Fast-forward to Christmas 2005. When Santa arrived two years after the ESOP, here is what he left under the tree for Hasta Rasta and his team:

 

  • $7.2 million in revenue (a 20% growth rate during a soft market);

  • EBITDA margin increase from 30% to 35%;

  • A much stronger management team, all driven by one goal—to make the agency stronger and more valuable;

  • Very happy relationships with carriers, who benefit as the agency grows;

  • Hasta Rasta enjoying business more than ever.

 

As a side note, what was Joe Traditional doing by Christmas 2005? As you might expect, Mr. Traditional did not like change, his bank did not perform well as interest rates rose, and now his title, is Joe Traditional, regional senior executive vice president. Yep, Joe had to sell his bank and was reassigned as a regional head of a much larger organization. The reality is, he’s probably heading to retirement by the end of 2006. Pardon the pun, but it is safe to say that was “a Tradition well served!”

 

Bank of Santa Claus

 

There really is a Santa Claus out there for insurance agencies looking to access capital for growth or perpetuation. His name may not be Kris Kringle, and he appears in the form of one of those banks that specialize in serving the insurance distribution industry.

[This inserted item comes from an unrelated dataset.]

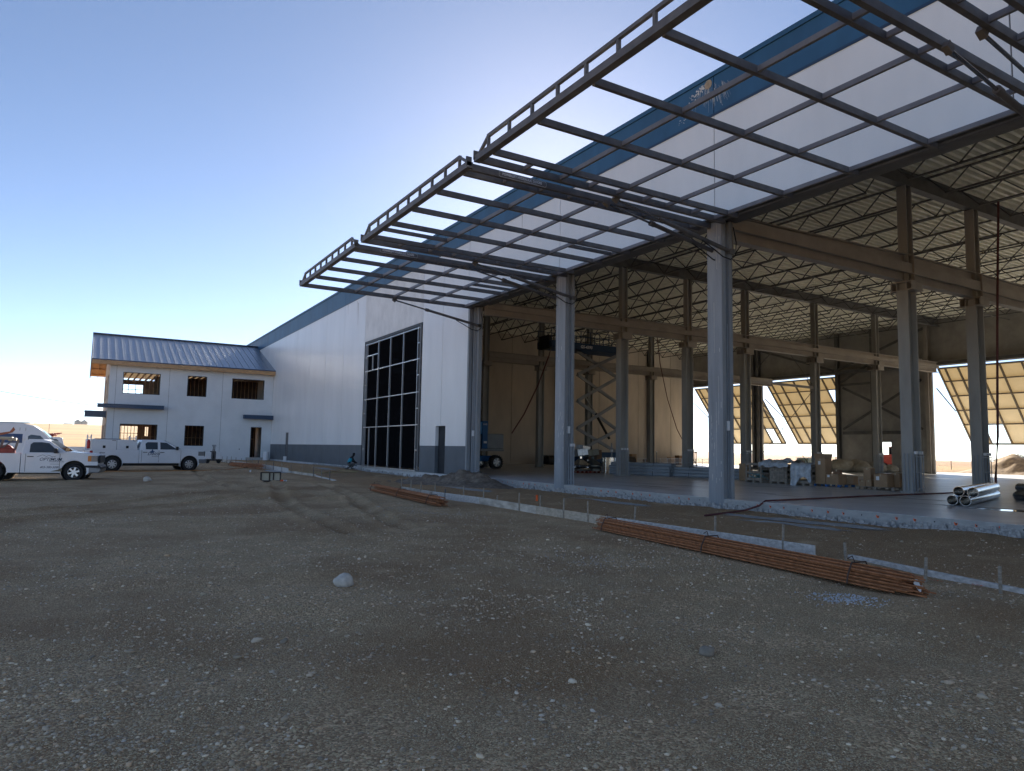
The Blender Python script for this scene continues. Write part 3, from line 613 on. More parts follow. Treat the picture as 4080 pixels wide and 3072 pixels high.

The bank’s profile may look like this:

  • Recognizes the value of an agency’s intangible assets

  • Realizes that cash flow is fairly predictable

  • Knows how to value renewal rights

  • Is in love with recurring revenue, as it is the safest form or revenue

  • Understands the meaning of the term “retention percentage”

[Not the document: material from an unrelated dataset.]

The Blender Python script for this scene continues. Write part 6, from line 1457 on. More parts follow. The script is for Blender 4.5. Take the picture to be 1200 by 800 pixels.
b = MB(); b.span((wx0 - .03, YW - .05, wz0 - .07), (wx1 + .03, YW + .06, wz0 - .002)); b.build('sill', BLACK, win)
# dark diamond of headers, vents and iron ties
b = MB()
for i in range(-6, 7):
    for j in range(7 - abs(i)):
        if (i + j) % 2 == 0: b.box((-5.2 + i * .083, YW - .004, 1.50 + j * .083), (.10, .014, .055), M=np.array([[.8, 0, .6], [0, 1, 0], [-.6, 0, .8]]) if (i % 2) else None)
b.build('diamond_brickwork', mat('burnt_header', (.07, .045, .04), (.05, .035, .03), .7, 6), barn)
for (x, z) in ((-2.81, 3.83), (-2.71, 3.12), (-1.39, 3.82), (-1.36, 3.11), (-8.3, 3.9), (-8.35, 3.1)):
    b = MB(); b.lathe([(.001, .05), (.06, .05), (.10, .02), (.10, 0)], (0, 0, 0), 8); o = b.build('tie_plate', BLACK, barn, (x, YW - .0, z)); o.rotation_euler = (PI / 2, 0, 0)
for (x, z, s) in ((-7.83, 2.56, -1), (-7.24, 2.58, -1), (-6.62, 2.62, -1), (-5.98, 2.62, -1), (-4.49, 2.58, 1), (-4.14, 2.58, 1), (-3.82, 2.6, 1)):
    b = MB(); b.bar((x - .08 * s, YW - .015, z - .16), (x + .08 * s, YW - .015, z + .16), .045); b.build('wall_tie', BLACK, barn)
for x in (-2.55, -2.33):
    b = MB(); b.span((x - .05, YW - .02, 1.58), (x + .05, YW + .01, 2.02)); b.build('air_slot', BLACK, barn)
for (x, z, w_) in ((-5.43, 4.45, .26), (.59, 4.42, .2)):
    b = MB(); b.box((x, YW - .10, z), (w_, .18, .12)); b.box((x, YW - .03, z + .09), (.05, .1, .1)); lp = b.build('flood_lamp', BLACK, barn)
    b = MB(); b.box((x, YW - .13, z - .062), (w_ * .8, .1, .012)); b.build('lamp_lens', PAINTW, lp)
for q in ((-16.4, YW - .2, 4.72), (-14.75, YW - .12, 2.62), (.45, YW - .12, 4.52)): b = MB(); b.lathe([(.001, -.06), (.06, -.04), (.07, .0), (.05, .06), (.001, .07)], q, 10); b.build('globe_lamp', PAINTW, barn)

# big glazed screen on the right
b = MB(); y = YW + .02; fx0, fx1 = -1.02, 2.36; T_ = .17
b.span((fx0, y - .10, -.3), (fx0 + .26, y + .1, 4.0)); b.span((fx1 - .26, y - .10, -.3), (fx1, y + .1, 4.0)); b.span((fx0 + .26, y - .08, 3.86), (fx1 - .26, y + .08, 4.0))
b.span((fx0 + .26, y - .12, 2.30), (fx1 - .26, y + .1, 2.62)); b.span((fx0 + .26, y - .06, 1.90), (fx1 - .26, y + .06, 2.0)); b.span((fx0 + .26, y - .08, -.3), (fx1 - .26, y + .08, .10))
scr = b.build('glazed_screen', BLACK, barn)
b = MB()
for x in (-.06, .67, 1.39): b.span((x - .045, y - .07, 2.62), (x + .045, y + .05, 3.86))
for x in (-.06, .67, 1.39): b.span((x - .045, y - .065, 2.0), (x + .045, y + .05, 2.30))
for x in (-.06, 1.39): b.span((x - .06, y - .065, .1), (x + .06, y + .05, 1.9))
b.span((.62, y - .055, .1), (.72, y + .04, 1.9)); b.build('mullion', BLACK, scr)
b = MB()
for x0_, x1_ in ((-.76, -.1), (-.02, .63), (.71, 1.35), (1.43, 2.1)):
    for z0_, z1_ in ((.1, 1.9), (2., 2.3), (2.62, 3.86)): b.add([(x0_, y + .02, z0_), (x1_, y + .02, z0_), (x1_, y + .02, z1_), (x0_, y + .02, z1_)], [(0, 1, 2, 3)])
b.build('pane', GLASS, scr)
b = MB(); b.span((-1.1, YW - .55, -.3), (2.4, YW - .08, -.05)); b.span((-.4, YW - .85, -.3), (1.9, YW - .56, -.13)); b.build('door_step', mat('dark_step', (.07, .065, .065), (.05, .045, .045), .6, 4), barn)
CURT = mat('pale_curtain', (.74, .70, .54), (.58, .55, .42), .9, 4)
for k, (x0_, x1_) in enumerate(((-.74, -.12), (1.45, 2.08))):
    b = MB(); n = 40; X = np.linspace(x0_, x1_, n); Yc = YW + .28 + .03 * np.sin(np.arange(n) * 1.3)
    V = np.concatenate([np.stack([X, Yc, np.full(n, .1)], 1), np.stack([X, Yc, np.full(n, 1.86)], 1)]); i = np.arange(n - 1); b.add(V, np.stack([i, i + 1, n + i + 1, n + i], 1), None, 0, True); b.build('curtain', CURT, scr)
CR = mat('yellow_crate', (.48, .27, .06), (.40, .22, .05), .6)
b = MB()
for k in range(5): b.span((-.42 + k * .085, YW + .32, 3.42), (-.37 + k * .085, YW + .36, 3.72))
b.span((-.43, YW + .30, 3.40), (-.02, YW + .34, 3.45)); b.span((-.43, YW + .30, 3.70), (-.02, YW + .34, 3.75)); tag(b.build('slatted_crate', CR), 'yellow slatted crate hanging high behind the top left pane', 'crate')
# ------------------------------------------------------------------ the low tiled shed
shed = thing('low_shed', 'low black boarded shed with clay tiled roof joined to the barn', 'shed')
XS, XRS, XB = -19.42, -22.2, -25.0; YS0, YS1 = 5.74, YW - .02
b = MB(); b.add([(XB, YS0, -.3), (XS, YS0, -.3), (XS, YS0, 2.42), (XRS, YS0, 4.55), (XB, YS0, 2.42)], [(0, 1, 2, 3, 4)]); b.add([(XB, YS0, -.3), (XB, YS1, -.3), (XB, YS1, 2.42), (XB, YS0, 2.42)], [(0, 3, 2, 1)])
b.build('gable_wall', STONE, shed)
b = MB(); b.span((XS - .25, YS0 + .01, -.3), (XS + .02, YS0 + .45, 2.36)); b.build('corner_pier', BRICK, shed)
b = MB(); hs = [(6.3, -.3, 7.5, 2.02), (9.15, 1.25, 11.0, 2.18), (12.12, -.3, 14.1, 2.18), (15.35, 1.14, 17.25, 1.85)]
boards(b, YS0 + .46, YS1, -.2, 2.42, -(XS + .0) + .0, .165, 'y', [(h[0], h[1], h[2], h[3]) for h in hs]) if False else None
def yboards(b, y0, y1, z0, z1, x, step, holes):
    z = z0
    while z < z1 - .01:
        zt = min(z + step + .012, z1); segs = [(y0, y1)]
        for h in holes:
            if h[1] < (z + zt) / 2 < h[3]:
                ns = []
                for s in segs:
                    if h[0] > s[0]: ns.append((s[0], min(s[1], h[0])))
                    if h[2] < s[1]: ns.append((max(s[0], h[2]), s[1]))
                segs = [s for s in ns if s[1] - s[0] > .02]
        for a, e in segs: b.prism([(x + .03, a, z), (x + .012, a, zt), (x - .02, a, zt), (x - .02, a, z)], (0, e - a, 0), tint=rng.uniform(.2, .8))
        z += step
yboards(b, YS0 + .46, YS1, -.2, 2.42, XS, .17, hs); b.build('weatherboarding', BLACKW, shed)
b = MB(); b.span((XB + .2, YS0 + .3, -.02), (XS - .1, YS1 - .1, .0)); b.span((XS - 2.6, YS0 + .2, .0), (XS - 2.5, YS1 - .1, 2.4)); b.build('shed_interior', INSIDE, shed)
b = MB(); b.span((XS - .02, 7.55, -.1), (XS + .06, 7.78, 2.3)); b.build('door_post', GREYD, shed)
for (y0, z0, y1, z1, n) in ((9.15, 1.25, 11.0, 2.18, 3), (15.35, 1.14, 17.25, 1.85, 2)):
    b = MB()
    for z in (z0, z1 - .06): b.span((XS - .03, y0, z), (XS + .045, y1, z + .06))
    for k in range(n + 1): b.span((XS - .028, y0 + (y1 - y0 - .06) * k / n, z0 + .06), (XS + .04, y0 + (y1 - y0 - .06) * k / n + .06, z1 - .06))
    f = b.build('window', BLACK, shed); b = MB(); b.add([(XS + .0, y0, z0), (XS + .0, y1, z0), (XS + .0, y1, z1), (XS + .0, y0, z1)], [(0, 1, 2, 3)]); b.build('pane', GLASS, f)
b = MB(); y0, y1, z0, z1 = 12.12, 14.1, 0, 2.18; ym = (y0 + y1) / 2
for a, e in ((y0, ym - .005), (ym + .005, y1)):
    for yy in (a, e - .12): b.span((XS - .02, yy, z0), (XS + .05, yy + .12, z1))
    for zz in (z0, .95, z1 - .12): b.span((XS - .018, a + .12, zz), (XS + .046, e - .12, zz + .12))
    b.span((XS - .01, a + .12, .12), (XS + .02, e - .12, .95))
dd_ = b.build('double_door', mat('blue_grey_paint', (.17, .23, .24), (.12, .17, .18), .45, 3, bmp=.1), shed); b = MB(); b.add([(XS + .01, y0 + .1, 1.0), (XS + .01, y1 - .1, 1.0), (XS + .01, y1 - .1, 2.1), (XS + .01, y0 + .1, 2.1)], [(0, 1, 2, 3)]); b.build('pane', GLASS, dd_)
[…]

  • Truly appreciates the value of strong management

  • Knows the industry is not going to go away or change dramatically from an economic or demographic standpoint

  • Appreciates that S-corporations are not meant to deliver high bottom-line profits, which means it understands “pro forma” adjustments.

So, no matter what your needs are, do not despair. There is a lender that can help you solve your capital problems. You would be surprised at how much they will lend, how creative they can be, and how flexible they are in providing solutions to your most difficult business issues.